In brief

  • The Ukraine Minister of Digital Transformation requested that major crypto exchanges block Russian users.
  • Exchanges have thus far declined to do so.
  • Instead, Coinbase and others are pointing toward their compliance with international sanctions.

Coinbase "will not institute a blanket ban on all Coinbase transactions involving Russian addresses," despite a request from a Ukrainian government official to do so. 

A spokesperson for the popular U.S.-based exchange told Decrypt, "A unilateral and total ban would punish ordinary Russian citizens who are enduring historic currency destabilization as a result of their government’s aggression against a democratic neighbor."

Ukraine has raked in $20 million in Bitcoin donations earmarked for military support since being invaded by Russian forces. But it's aware that its enemy can just as easily use cryptocurrency to get around sanctions or relieve economic pressures on its people.

Over the weekend, Ukraine's vice prime minister and Minister of Digital Transformation, Mykhailo Fedorov, publicly appealed to "all major crypto exchanges to block addresses of Russian users." Fedorov tweeted in English: "It's crucial to freeze not only the addresses linked to Russian and Belarusian politicians, but also to sabotage ordinary users."


Coinbase joins a list of other cryptocurrency exchanges that have declined to meet the Ukrainian government's request.

Binance, the world's largest cryptocurrency exchange by trading volume, told CNBC on Monday: “Crypto is meant to provide greater financial freedom for people across the globe.
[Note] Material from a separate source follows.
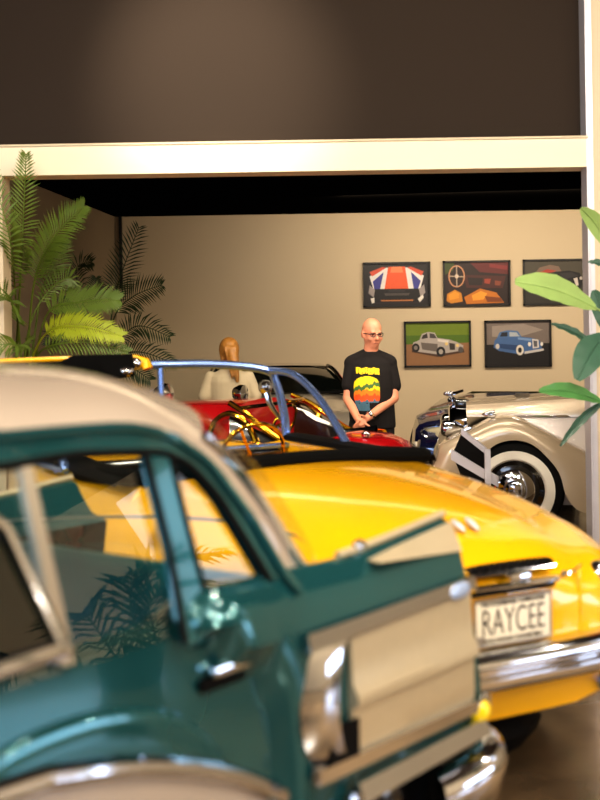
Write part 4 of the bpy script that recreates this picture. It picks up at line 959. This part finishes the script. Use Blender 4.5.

To unilaterally decide to ban people’s access to their crypto would fly in the face of the reason why crypto exists.”

Kraken CEO Jesse Powell wrote on Twitter, "Our mission is better served by focusing on individual needs above those of any government or political faction. The People's Money is an exit strategy for humans, a weapon for peace, not for war." declined to comment on the matter to Decrypt, while FTX founder Sam Bankman-Fried, who has several times testified before Congress about blockchain technology, has not yet responded to a request for comment.


Most, including Powell, however, make clear that they'll comply with sanctions if they are expanded to individual citizens.

Coinbase, which is not available to Russian users, nonetheless doesn't restrict its clients from transacting with Russia-based addresses. The spokesperson said, "We will continue to implement all sanctions that have been imposed, including blocking accounts and transactions that may involve sanctioned individuals or entities." 

The Russian government, as well as individuals in government and wealthy businessmen, have already been hit with sanctions from Europe, the U.K., the U.S. and several other countries. A recent decision by Western nations to prevent the Russian central bank from tapping much of the $630 billion it holds in foreign reserves, combined with other sanctions, has had knock-on effects for the Russian economy. Reports out of Russia show long lines at ATM machines as people look to pull out cash in the event of a full-fledged financial crisis. The price of the ruble plummeted by almost 30% against the U.S. dollar today.

The Ministry of Digital Transformation, which Fedorov heads, has been very active on the cryptocurrency front. In September, it shepherded legislation to formally legalize cryptocurrency; late last year it oversaw a central bank digital currency project.